For the 2012 elections would the Mayor prefer a £5million+ electronic count where the bulk of the costs would go to a foreign computer company or a £3.5million manual count where the bulk of the costs would go into Londoner’s pockets?

Answer from the Mayor:

The Authority’s Scheme of Delegation quite properly gives the Chief Executive, in his role as the Greater London Returning Officer, the right to take all the decisions about how GLA elections are delivered. That accords entirely with the practice across the country that politicians contest elections, and do not decide how they should be run.

The answer completely dodges the nub of the question as well as the budget setting powers of the Mayoralty along with the London Assembly.
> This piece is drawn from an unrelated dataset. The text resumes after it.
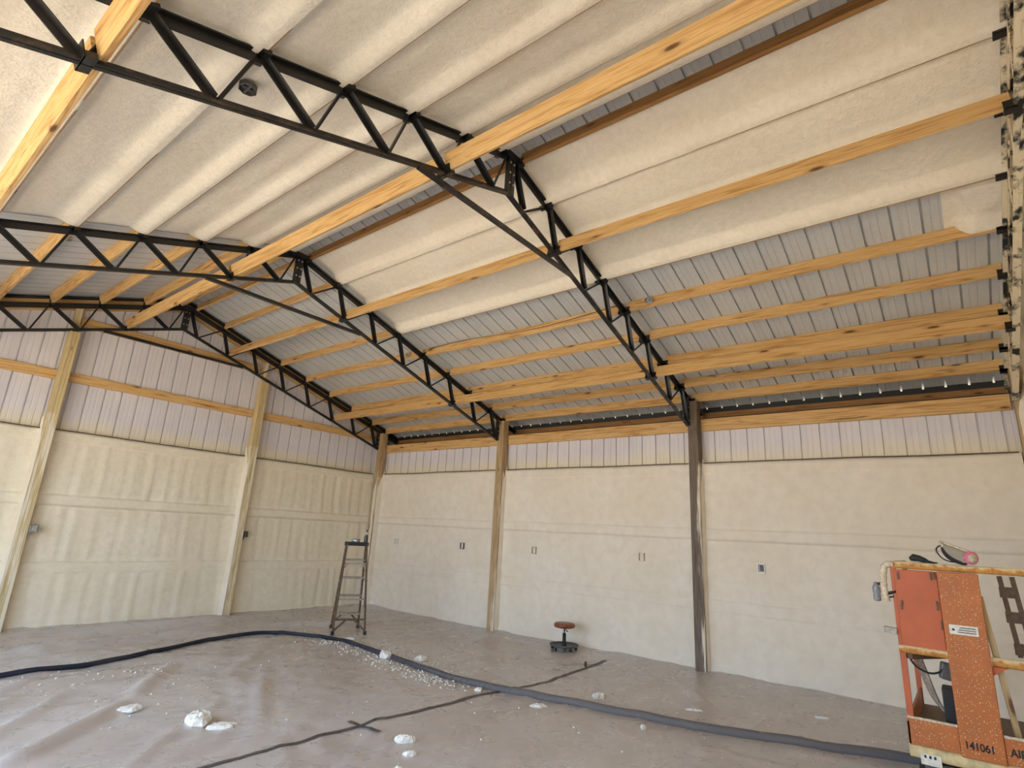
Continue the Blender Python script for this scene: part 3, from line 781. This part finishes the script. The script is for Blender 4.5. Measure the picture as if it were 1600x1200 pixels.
SC = [(-5.706, -4.531, .20, .15, .035, .4, 'flat round foam scrap lying alone left of the pair'), (-5.44, -5.205, .24, .19, .08, 1.1, 'crumbly white foam lump beside the flat scrap'),
      (-5.33, -5.39, .21, .13, .035, -.5, 'flat foam scrap touching the crumbly lump'), (-4.53, -6.70, .17, .06, .05, -.7, 'long white foam chunk between the tape seam and frame bottom'),
      (-4.655, -6.90, .09, .05, .03, -.6, 'small foam sliver below the long white chunk'), (-2.88, -6.81, .16, .09, .03, -.9, 'thin pale foam scrap just below the hose crossing'),
      (-2.90, -6.04, .11, .08, .03, .2, 'pale foam bit where the hose crosses the tape'), (-2.12, -7.06, .14, .09, .05, -.5, 'white foam chunk just beyond the hose, below the stool'),
      (-2.42, -4.62, .16, .10, .06, -.5, 'foam chunk on the far side of the hose by the crumbs'), (-2.66, -4.2, .24, .15, .08, 1.2, 'whitish foam lump leaning on the hose near the ladder'),
      (-1.78, -7.97, .15, .03, .02, -1.0, 'thin foam stick beyond the hose below the weathered post'), (-.97, -8.98, .13, .03, .02, -1.1, 'thin foam stick below the wall, left of the lift'),
      (-2.67, -7.83, .08, .05, .03, .3, 'small white foam bit nearest the hose, lower right'), (-2.33, -3.0, .16, .06, .03, -.6, 'pale foam sliver between the ladder feet and the hose'),
      (-4.9, -7.05, .09, .06, .04, .2, 'foam bit at the bottom edge near the small sliver')]
for i, a in enumerate(SC): scrap(*a, seed=i+3)
tag(scrap(-.93, -6.19, .045, .035, .06, 0, '', 60), 'small dark clod standing on the tape below the stool', 'clod'); bpy.context.scene.objects[-1]
for o in list(COL.objects):
    if o.get('category') == 'clod':
        o.name = 'dirt_clod'; del o['group']; o.data.materials.clear(); o.data.materials.append(DIRT)
# countless crumbs: one object
random.seed(11); mb = MB()
def crumb(x, y, r_):
    z = floor_z(x, y); c = Vector((x, y, z+r_*.4)); vs = []
    for (a, b_, d) in ((1,0,0),(-1,0,0),(0,1,0),(0,-1,0),(0,0,1),(0,0,-.6)):
        vs.append(c + Vector((a, b_, d*.8))*r_*random.uniform(.6, 1.2))
    mb.add(vs, [(0,2,4),(2,1,4),(1,3,4),(3,0,4),(2,0,5),(1,2,5),(3,1,5),(0,3,5)])
for i in range(420):    # along the hose near the ladder
    t = random.random(); k = int(len(pts)*(.40 + .20*t)); p_ = pts[k]; s = random.gauss(-.20, .12)
    if abs(s) < .05: continue
    crumb(p_.x+s, p_.y+random.gauss(0, .1), random.uniform(.006, .018))
for i in range(160):
    k = int(len(pts)*(.42+.14*random.random())); p_ = pts[k]; crumb(p_.x+abs(random.gauss(.22, .15))+.05, p_.y+random.gauss(0, .15), random.uniform(.006, .015))
for i in range(460): crumb(random.uniform(-6.6, -.4), random.uniform(-9.5, -2.4), random.choice((.004, .005, .006, .008, .013)))
for i in range(60): crumb(-5.4+random.gauss(0, .5), -3.3+random.gauss(0, .35), random.uniform(.006, .016))
tag(mb.build('foam_crumbs', FOAM_WHITE, None), 'cream foam crumbs scattered over the sheeting, thickest along the hose', 'foam crumbs', kind='stuff')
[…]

Of course politicians in power get a say in how elections are delivered, why else would a race for e-voting have been begun when Robin Cook had suggested an electronic general election after 2005 was a target?

Boris either doesn’t care, doesn’t understand or doesn’t want to take on his Chief Executive.

The question now becomes, how do we hold the Greater London Authority’s Chief Executive to account about election arrangements if the directly elected Mayor won’t?